MADIBA E IL SUO SOGNO
Pretoria. Madiba se ne sta andando e la paura, che la fine di un equilibrio, già di per sé precario ma tenuto saldamente sotto controllo da Nelson Mandela – solo per il fatto di esistere- che con le sue sole forze è riuscito a liberare l’Africa dall’Apartheid, è la preoccupazione di tutto il mondo Apartheid è sicuramente una delle prime parole anglofone ad essere stata inserita in un contesto politico e razziale e non solo discografico, sebbene sia da lì che ne abbiamo appreso la conoscenza, essendo il mezzo maggiormente fruibile e rivolto alle masse senza censure.
In molti però abbiamo dimenticato cosa volesse veramente dire e nessuno, forse, ricorda che si tratta di uno dei peggiori crimini contro l’umanità, tanto da essere stata inserita nel 1976 nella lista dei crimini razziali dalle Nazioni Unite.
La separazione di due etnie illegale dal 73 e in vigore fino al 93: la separazione dei bianchi dai neri nelle zone condivise. E tutti abbiamo sentito e legato questa parola a Nelson Mandela, che con l’uscita dal carcere nel 1990 dopo 27 anni di detenzione segna la fine di questo tipo di regime.
Nel 1993 vince il Nobel per la Pace
Il 27 aprile 1994 in Sud Africa è celebrato come festa della libertà: Mandela vince alle elezioni, la segregazione razziale sparisce e da quel momento ben 11 idiomi sono stati inseriti di diritto nelle lingue parlate sudafricane.
Il suo partito, l’African National Congress, è rimasto da allora ininterrottamente al governo del paese.
Perché la morte di Mandela spaventa tanto? Perché quello che ha creato è comunque un equilibrio precario. Parché il sud Africa è pur sempre una fucina pronta ad esplodere e perché la fragilità umana di quest’uomo è chiaramente espressa dalle liti che già dividono la famiglia sul suo “dopo vita”.
Mandela rappresenta il sogno di un’umanità liberata dalla persecuzione ma troppo debole e spaventata da non riuscire ad immaginarsi senza la grande mente e personalità che l’ha guidata fino ad oggi.
Vogliamo ricordare, in conclusione, un pezzo di storia e di cultura musicale che a noi personalmente cambiò la vita, indirizzandoci verso quello che siamo oggi: gli anni ottanta, musicalmente parlando, hanno messo in gioco un po’ di tutto ma c’è una parte di loro che viene troppo facilmente dimenticata, quella della coscienza sociale, quella che parlava alle anime e tentava di smuovere le emozioni. Johnny Clegg nel 1987, venne in Italia e tenne una lezione entusiasmante di Antropologia Culturale in un’Università italiana chiedendo di non dimenticare mai personaggi come Steven Biko e di lottare fino all’ultimo respiro per chiedere la liberazione di Nelson Mandela e permettere alla libertà e al sogno di prendere forma, consistenza e diventare vero!

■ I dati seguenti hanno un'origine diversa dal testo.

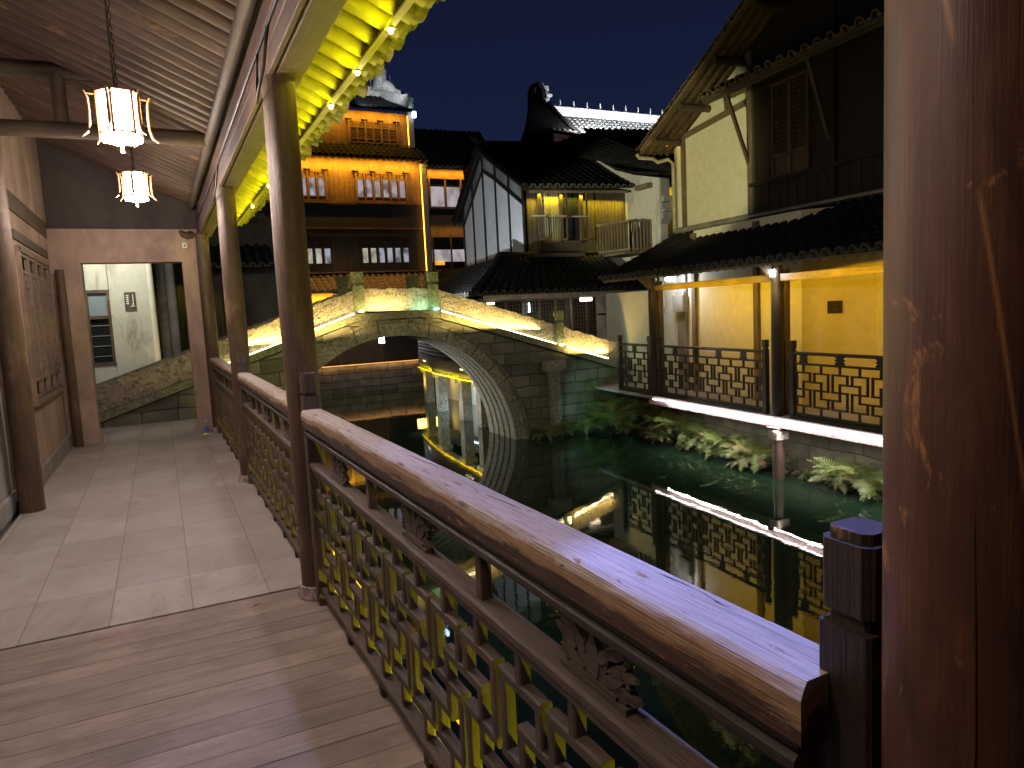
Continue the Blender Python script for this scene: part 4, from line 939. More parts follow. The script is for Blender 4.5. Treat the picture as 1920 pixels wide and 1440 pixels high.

Insieme con i Savuka (una band multietnica con spiccata personalità sud africana) nel 1987 Johnny Clegg scrisse e cantò il più bel grido di libertà mai composto “Asimbonanga” dedicandola proprio a Nelson Mandela.
Ragazzi, voi siete il nostro futuro, andate ad ascoltarla e fatevi travolgere dal sogno e capirete perché Nelson Mandela non può morire e perché il suo spirito rimarrà sempre con noi!